J’espère ne pas recevoir trop de Services de presse générés par de l’IA. Il y en aura, forcément. Peut-être même de fort bons. De bien meilleurs, à n’en pas douter, que l’essentiel des trop nombreux romans qui paraissent chaque année pour la rentrée dite littéraire. Les mémoires d’une ministre albanaise, par exemple.

Je n’ai encore lu aucun roman de cette rentrée. Ne désespérons pas. Je suis très capable de faire une note consacrée à l’un ou l’autre de ces ouvrages dont circulent davantage de SP qu’il n’en est de ventes effectives, mais il n’est pas garanti que ma recension — perspicace, élogieuse — paraisse avant que ledit chef-d’œuvre inconnu soit retourné par des libraires désolés, lesquels sont les premiers à crouler sous la masse. C’est à un tarif préférentiel déjà prévu dans les termes du contrat qui les lie que l’éditeur revendra ces invendus à l’auteurice, qui jamais ne refuse l’offre (vanitas vanitatum…), parce que c’est ça ou le pilon pour le produit génial qui n’a hélas pas rencontré le succès attendu. Un avantage indéniable de l’auto-édition réside dans le fait qu’ayant, d’emblée, les bouquins sur les bras, on sait immédiatement l’humiliant poids du stock.
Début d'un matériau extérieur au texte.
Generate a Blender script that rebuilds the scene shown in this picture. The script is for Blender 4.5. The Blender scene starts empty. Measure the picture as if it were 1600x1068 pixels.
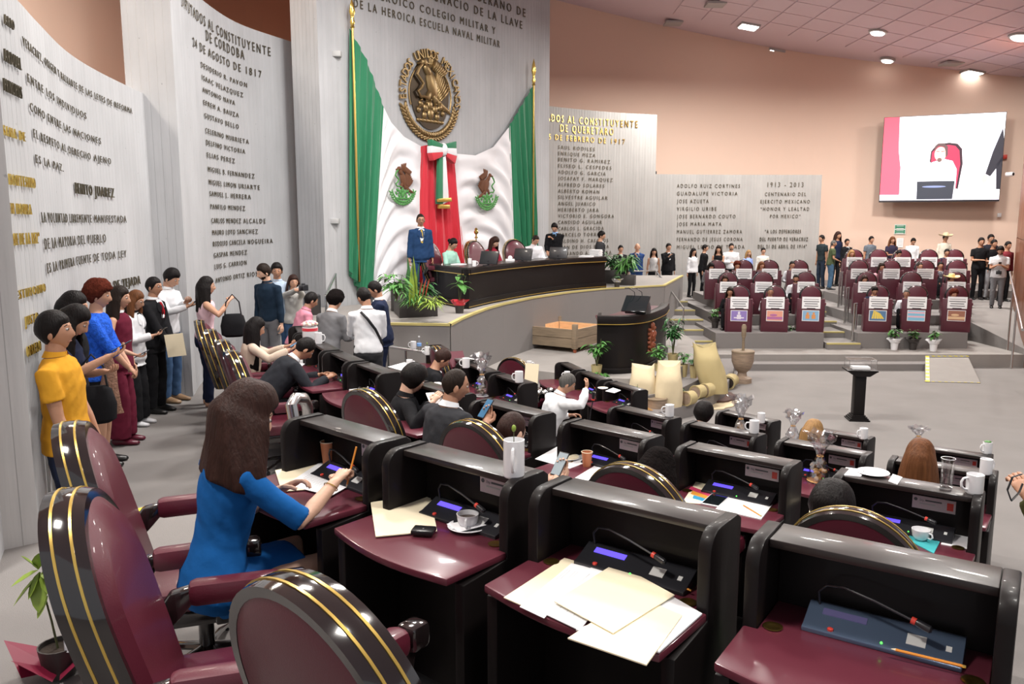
import bpy, bmesh, math, random
from mathutils import Vector, Matrix, noise
import numpy as np
random.seed(7)
SC = bpy.context.scene
COL = SC.collection
# ------------------------------------------------------------------ camera
FPX = 1260.0; PITCH = math.radians(8.4); CZ = 3.35
cam_d = bpy.data.cameras.new('camera'); cam = bpy.data.objects.new('camera', cam_d); COL.objects.link(cam)
cam_d.sensor_width = 36.0; cam_d.lens = FPX/1600*36.0; cam_d.clip_start = .05; cam_d.clip_end = 200
cam.location = (0, 0, CZ); cam.rotation_euler = (math.pi/2-PITCH, 0, 0)
SC.camera = cam
# ------------------------------------------------------------------ light
SC.view_settings.view_transform = 'Standard'; SC.view_settings.look = 'None'
SC.view_settings.gamma = 1; SC.view_settings.use_curve_mapping = False
SC.view_settings.exposure = 0.0
W = bpy.data.worlds.new('world'); SC.world = W; W.use_nodes = True
W.node_tree.nodes['Background'].inputs[0].default_value = (.93, .95, 1, 1)
W.node_tree.nodes['Background'].inputs[1].default_value = 0.54
def area(x, y, z, size, power, col=(1, .96, .9), rx=0, ry=0):
    d = bpy.data.lights.new('ceiling_lamp', 'AREA'); d.shape = 'SQUARE'; d.size = size; d.energy = power; d.color = col
    o = bpy.data.objects.new('ceiling_lamp', d); COL.objects.link(o); o.location = (x, y, z); o.rotation_euler = (rx, ry, 0)
    return o
for lx, ly in ((-3, 2), (3, 1.5), (-1.5, 7.5), (5, 7), (1, 12), (9, 12), (5.5, 18), (13, 18), (9, 24.5), (15.5, 25)):
    area(lx, ly, 8.3, .9, 330)
area(-1.2, 12.2, 8.6, .8, 330, (1, .98, .95)); area(12, 23, 8.0, .8, 700); area(5.5, 25.5, 8.6, .8, 520); area(16, 21, 7.2, .8, 380)
area(-7.2, 8.0, 8.6, 1.0, 420, (1, .9, .78)); area(-6.3, 12.5, 9.5, 1.0, 260, (1, .9, .78)); area(-5.0, 19.0, 8.0, .8, 70, (1, .9, .8))  # last one is an unseen light added to brighten the darker back wall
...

Ce ne peut tout de même pas être que de la bouse. Quoiqu’on le subodore franchement. Surtout, qui pour lire tout cela? Heureusement nous avons d’excellents journalistes communicants instagramesques qui savent mieux lire que tout le monde (que moi en tout cas). En ce moment, c’est l’engouement pour le dernier Mauvignier. On s’arrache le gros livre paru chez Minuit. Ce n’est pas une mauvaise chose que ce soit au tour de cet auteur d’être plébiscité. Mais on sent bien là à l’œuvre la fabrication commerciale de l’écrivain. Il est dans la liste du Goncourt, etc.

— Il faudrait arrêter de parler comme si la critique littéraire existait encore. On vit un peu trop, toi le premier, dans la nostalgie de Barthes ou de Jean-Pierre Richard. C’est mort !
— Il faudrait arrêter de parler comme si la littérature existait encore, comme si elle avait jamais existé. Et puis écrire.

Le divan du Guépard

Il pleut sur Palerme. Il pleure dans mon cœur, comme il pleut sur la ville. J’ai appris, la nuit dernière, avant de me coucher, le décès de Claudia Cardinale.

Face à moi, un sofa où s’est probablement assise la Cardinale dans Il Gattopardo de Visconti. Il a plu toute la nuit — je crois, à l’annonce de la triste nouvelle. Cela m’a bercé, sous le toit de la foresteria. Quelques amis s’empressent de me relayer l’information. Des photos de Claudia Cardinale fleurissent sur les réseaux.

J’interroge le divan dont le velours est quelque peu élimé, l’assise franchement déglinguée. Il faudra mettre un peu de passementerie autour pour éviter que quelqu’un s’y assoie.

Ministre d’intelligence artificielle et disparition de la beauté sur les épaules de qui repose, au moins en partie, la réussite du film de Visconti.

Que penses-tu, toi, divan, de tout ça?